STATED EXERCISE: Starting with the first line below, extract each line through the one that contains "from mathutils import", inclusive, excluding pictures.
# # # # # # #
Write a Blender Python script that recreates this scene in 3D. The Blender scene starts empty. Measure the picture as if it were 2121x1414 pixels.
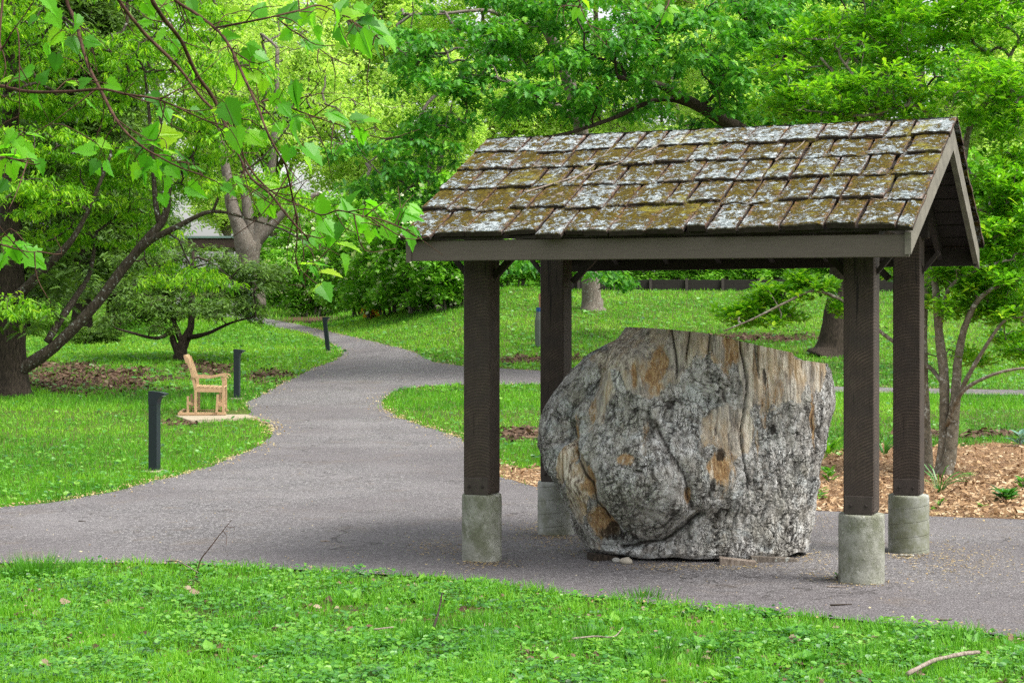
import bpy, math, random
import numpy as np
from mathutils import Vector, geometry, noise as mnoise

# ------------------------------------------------------------------ camera, world, sun, exposure
scene = bpy.context.scene
FPX, HOR, CXP, CAMZ = 3500.0, 669.0, 1060.5, 1.76
cam_d = bpy.data.cameras.new("camera"); cam = bpy.data.objects.new("camera", cam_d)
scene.collection.objects.link(cam); scene.camera = cam
cam.location = (0, 0, CAMZ); cam.rotation_euler = (math.radians(90), 0, 0)
cam_d.sensor_width = 36.0; cam_d.lens = FPX/2121*36.0
cam_d.shift_y = -(707-HOR)/2121.0
cam_d.clip_start = 0.1; cam_d.clip_end = 1500

SUN_EL, SUN_AZ = 58.0, 112.0       # azimuth clockwise from +Y
world = bpy.data.worlds.new("World"); scene.world = world; world.use_nodes = True
wt = world.node_tree; wt.nodes.clear()
sky = wt.nodes.new('ShaderNodeTexSky'); sky.sky_type = 'NISHITA'; sky.sun_disc = False
sky.sun_elevation = math.radians(SUN_EL); sky.sun_rotation = math.radians(SUN_AZ)
sky.air_density = 1.2; sky.dust_density = 4.0; sky.ozone_density = 0.6
hsv = wt.nodes.new('ShaderNodeHueSaturation'); hsv.inputs['Saturation'].default_value = 0.18
hsv.inputs['Value'].default_value = 1.0
bg = wt.nodes.new('ShaderNodeBackground'); bg.inputs[1].default_value = 0.15
wo = wt.nodes.new('ShaderNodeOutputWorld')
wt.links.new(sky.outputs[0], hsv.inputs['Color']); wt.links.new(hsv.outputs[0], bg.inputs[0]); wt.links.new(bg.outputs[0], wo.inputs[0])
sd = bpy.data.lights.new("sun", 'SUN'); sd.energy = 1.9; sd.angle = math.radians(24); sd.color = (1.0, 0.96, 0.88)
sun = bpy.data.objects.new("sun", sd); scene.collection.objects.link(sun)
_a, _e = math.radians(SUN_AZ), math.radians(SUN_EL)
sdir = Vector((math.sin(_a)*math.cos(_e), math.cos(_a)*math.cos(_e), math.sin(_e)))
sun.rotation_euler = sdir.to_track_quat('Z', 'Y').to_euler(); sun.location = sdir*60
scene.view_settings.view_transform = 'Standard'; scene.view_settings.look = 'None'
scene.view_settings.exposure = 1.03; scene.view_settings.gamma = 1.0
scene.render.engine = 'CYCLES'
scene.cycles.max_bounces = 8; scene.cycles.diffuse_bounces = 4; scene.cycles.transmission_bounces = 6
scene.cycles.transparent_max_bounces = 8; scene.cycles.use_denoising = False

# ------------------------------------------------------------------ helpers
R = np.random.default_rng(11)
C = scene.collection

def nrm(a): return a/np.maximum(np.linalg.norm(a, axis=-1, keepdims=True), 1e-9)

# terrain tables: height as a function of distance, blended across the view
LY = [-500, 20, 24.5, 29, 32.6, 39, 46, 60, 75, 90, 130, 400, 900]
LZ = [0, 0, .04, .16, .31, .62, .98, 1.70, 2.25, 2.9, 4.5, 12, 25]
RY = [-500, 20, 27, 34, 38, 42, 46.5, 51, 57, 60, 75, 90, 130, 400, 900]
RZ = [0, 0, .09, .36, .60, .97, 1.49, 2.11, 2.92, 3.1, 3.6, 4.0, 5.5, 13, 26]
def hgt(x, y):
    x = np.asarray(x, float); y = np.asarray(y, float)
    u = CXP + FPX*x/np.maximum(y, 12.0)
    t = np.clip((u-640)/(1060-640), 0, 1); t = t*t*(3-2*t)
    return (1-t)*np.interp(y, LY, LZ) + t*np.interp(y, RY, RZ)
def P(px, py, Y):
    return np.array([(px-CXP)/FPX*Y, Y, CAMZ-(py-HOR)/FPX*Y])
_GY = np.concatenate([np.arange(6, 140, .1)])
def G(px, py):
    z = CAMZ-(py-HOR)/FPX*_GY; h = hgt((px-CXP)/FPX*_GY, _GY)
    k = np.argmax(z <= h)
    if z[k] > h[k]: k = len(_GY)-1
    Y = _GY[k]
    if k > 0:
        d0 = z[k-1]-h[k-1]; d1 = z[k]-h[k]
        Y = _GY[k-1] + .1*d0/max(d0-d1, 1e-6)
    x = (px-CXP)/FPX*Y
    return np.array([x, Y, float(hgt(x, Y))])

# --- numpy perlin
_perm = np.random.default_rng(3).permutation(256); _perm = np.concatenate([_perm, _perm, _perm])
_gr = nrm(np.random.default_rng(4).normal(size=(256, 3)))
def perlin(p):
    p = np.asarray(p, float); i = np.floor(p).astype(int); f = p-i; i = i & 255
    w = f*f*f*(f*(f*6-15)+10); out = 0
    for dx in (0, 1):
        for dy in (0, 1):
            for dz in (0, 1):
                h = _perm[_perm[_perm[(i[:, 0]+dx) & 255]+((i[:, 1]+dy) & 255)]+((i[:, 2]+dz) & 255)]
                g = _gr[h]; d = f-np.array([dx, dy, dz])
                ww = (w[:, 0] if dx else 1-w[:, 0])*(w[:, 1] if dy else 1-w[:, 1])*(w[:, 2] if dz else 1-w[:, 2])
                out = out + ww*(g*d).sum(1)
    return out*1.5
def fbm(p, o=4):
    s = 0; a = 1; t = 0
    for k in range(o):
        s = s + a*perlin(p*(2**k)+k*17.3); t += a; a *= .5
    return s/t
def ridged(p, o=3):
    s = 0; a = 1; t = 0
    for k in range(o):
        s = s + a*(1-np.abs(perlin(p*(2**k)+k*9.1))*2); t += a; a *= .5
    return s/t

def in_poly(x, y, poly):
    x = np.asarray(x); y = np.asarray(y); c = np.zeros(x.shape, bool); n = len(poly)
    for k in range(n):
        x1, y1 = poly[k]; x2, y2 = poly[(k+1) % n]
        m = ((y1 > y) != (y2 > y)) & (x < (x2-x1)*(y-y1)/((y2-y1)+1e-12)+x1)
        c ^= m
    return c

# --- objects
def mesh_np(name, verts, loops, totals, mat=None, parent=None, attrs=None, smooth=False):
    me = bpy.data.meshes.new(name)
    verts = np.asarray(verts, np.float32); loops = np.asarray(loops, np.int32); totals = np.asarray(totals, np.int32)
    me.vertices.add(len(verts)); me.vertices.foreach_set('co', verts.ravel())
    me.loops.add(len(loops)); me.loops.foreach_set('vertex_index', loops)
    me.polygons.add(len(totals))
    st = np.concatenate([[0], np.cumsum(totals)[:-1]]).astype(np.int32)
    me.polygons.foreach_set('loop_start', st)
    me.polygons.foreach_set('use_smooth', np.full(len(totals), bool(smooth)))
    for k, v in (attrs or {}).items():
        a = me.attributes.new(k, 'FLOAT', 'POINT'); a.data.foreach_set('value', np.asarray(v, np.float32))
    me.update(calc_edges=True)
    if mat: me.materials.append(mat)
    o = bpy.data.objects.new(name, me); C.objects.link(o)
    if parent: o.parent = parent
    return o

class MB:
    """collects shapes for one mesh"""
    def __init__(s): s.v = []; s.f = []; s.n = 0
    def add(s, v, f):
        v = np.asarray(v, float)
        s.v.append(v); s.f += [tuple(int(i)+s.n for i in q) for q in f]; s.n += len(v); return s
    def box(s, c, d, rot=None, bev=0.0):
        """c centre, d full dims, optional 3x3 rotation"""
        d = np.asarray(d, float)/2
        if bev > 0:
            b = min(bev, d.min()*.9); vs = []
            for sx in (-1, 1):
                for sy in (-1, 1):
                    for sz in (-1, 1):
                        vs += [(sx*(d[0]-b), sy*(d[1]-b), sz*d[2]), (sx*(d[0]-b), sy*d[1], sz*(d[2]-b)), (sx*d[0], sy*(d[1]-b), sz*(d[2]-b))]
            v = np.array(vs)
            idx = lambda sx, sy, sz, k: ((sx > 0)*4+(sy > 0)*2+(sz > 0))*3+k
            f = []
            for sz in (-1, 1):
                q = [idx(-1, -1, sz, 0), idx(1, -1, sz, 0), idx(1, 1, sz, 0), idx(-1, 1, sz, 0)]; f.append(q if sz > 0 else q[::-1])
            for sy in (-1, 1):
                q = [idx(-1, sy, -1, 1), idx(-1, sy, 1, 1), idx(1, sy, 1, 1), idx(1, sy, -1, 1)]; f.append(q if sy > 0 else q[::-1])
            for sx in (-1, 1):
                q = [idx(sx, -1, -1, 2), idx(sx, 1, -1, 2), idx(sx, 1, 1, 2), idx(sx, -1, 1, 2)]; f.append(q if sx > 0 else q[::-1])
            for a in (-1, 1):
                for b2 in (-1, 1):
                    q = [idx(-1, a, b2, 0), idx(1, a, b2, 0), idx(1, a, b2, 1), idx(-1, a, b2, 1)]; f.append(q if a*b2 < 0 else q[::-1])
                    q = [idx(a, -1, b2, 0), idx(a, -1, b2, 2), idx(a, 1, b2, 2), idx(a, 1, b2, 0)]; f.append(q if a*b2 < 0 else q[::-1])
                    q = [idx(a, b2, -1, 1), idx(a, b2, -1, 2), idx(a, b2, 1, 2), idx(a, b2, 1, 1)]; f.append(q if a*b2 > 0 else q[::-1])
            for sx in (-1, 1):
                for sy in (-1, 1):
                    for sz in (-1, 1):
                        q = [idx(sx, sy, sz, 0), idx(sx, sy, sz, 1), idx(sx, sy, sz, 2)]; f.append(q if sx*sy*sz < 0 else q[::-1])
        else:
            v = np.array([(x, y, z) for x in (-d[0], d[0]) for y in (-d[1], d[1]) for z in (-d[2], d[2])])
            f = [(0, 1, 3, 2), (4, 6, 7, 5), (0, 4, 5, 1), (2, 3, 7, 6), (0, 2, 6, 4), (1, 5, 7, 3)]
        if rot is not None: v = v @ np.asarray(rot).T
        return s.add(v+np.asarray(c, float), f)
    def bar(s, a, b, w, h, up=(0, 0, 1), bev=0.0):
        a = np.asarray(a, float); b = np.asarray(b, float); x = b-a; L = np.linalg.norm(x); x = x/L
        up = np.asarray(up, float)
        if abs(np.dot(x, up)) > .99: up = np.array([0, 1., 0])
        y = np.cross(up, x); y /= np.linalg.norm(y); z = np.cross(x, y)
        return s.box((a+b)/2, (L, w, h), np.array([x, y, z]).T, bev)
    def prism(s, pts, a, b, frame=None):
        """closed outline pts (2D: x,z) extruded along y from a to b"""
        n = len(pts); v = [(p[0], a, p[1]) for p in pts]+[(p[0], b, p[1]) for p in pts]
        f = [list(range(n)), list(range(2*n-1, n-1, -1))]+[(i, i+n, (i+1) % n+n, (i+1) % n) for i in range(n)]
        v = np.array(v, float)
        if frame is not None: v = v @ np.asarray(frame[0]).T + frame[1]
        return s.add(v, f)
    def lathe(s, prof, n=24, c=(0, 0, 0), cap=True):
        v = []; f = []
        for r, z in prof:
            for k in range(n):
                a = 2*math.pi*k/n; v.append((c[0]+r*math.cos(a), c[1]+r*math.sin(a), c[2]+z))
        for i in range(len(prof)-1):
            for k in range(n):
                f.append((i*n+k, i*n+(k+1) % n, (i+1)*n+(k+1) % n, (i+1)*n+k))
        if cap: f.append(list(range((len(prof)-1)*n, len(prof)*n))); f.append(list(range(n-1, -1, -1)))
        return s.add(v, f)
    def tube(s, pts, rad, n=6, cap=True, wob=0.0):
        pts = np.asarray(pts, float); m = len(pts); rad = np.broadcast_to(rad, (m,)).astype(float)
        T = nrm(np.gradient(pts, axis=0)); ref = np.array([0, 0, 1.]) if abs(T[0][2]) < .9 else np.array([1., 0, 0])
        u = np.cross(T[0], ref); u /= np.linalg.norm(u); V = []
        for i in range(m):
            u = u-np.dot(u, T[i])*T[i]; u /= max(np.linalg.norm(u), 1e-9); w = np.cross(T[i], u)
            for k in range(n):
                a = 2*math.pi*k/n; r = rad[i]*(1+(wob*R.normal() if wob else 0))
                V.append(pts[i]+r*(math.cos(a)*u+math.sin(a)*w))
        f = [(i*n+k, i*n+(k+1) % n, (i+1)*n+(k+1) % n, (i+1)*n+k) for i in range(m-1) for k in range(n)]
        if cap: f += [list(range(n-1, -1, -1)), list(range((m-1)*n, m*n))]
        return s.add(V, f)
    def build(s, name, mat, parent=None, smooth=False):
        V = np.concatenate(s.v); tot = [len(q) for q in s.f]; lp = [i for q in s.f for i in q]
        return mesh_np(name, V, lp, tot, mat, parent, smooth=smooth)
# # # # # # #
WRITTEN RESPONSE:
Write a Blender Python script that recreates this scene in 3D. The Blender scene starts empty. Measure the picture as if it were 2121x1414 pixels.
import bpy, math, random
import numpy as np
from mathutils import Vector, geometry, noise as mnoise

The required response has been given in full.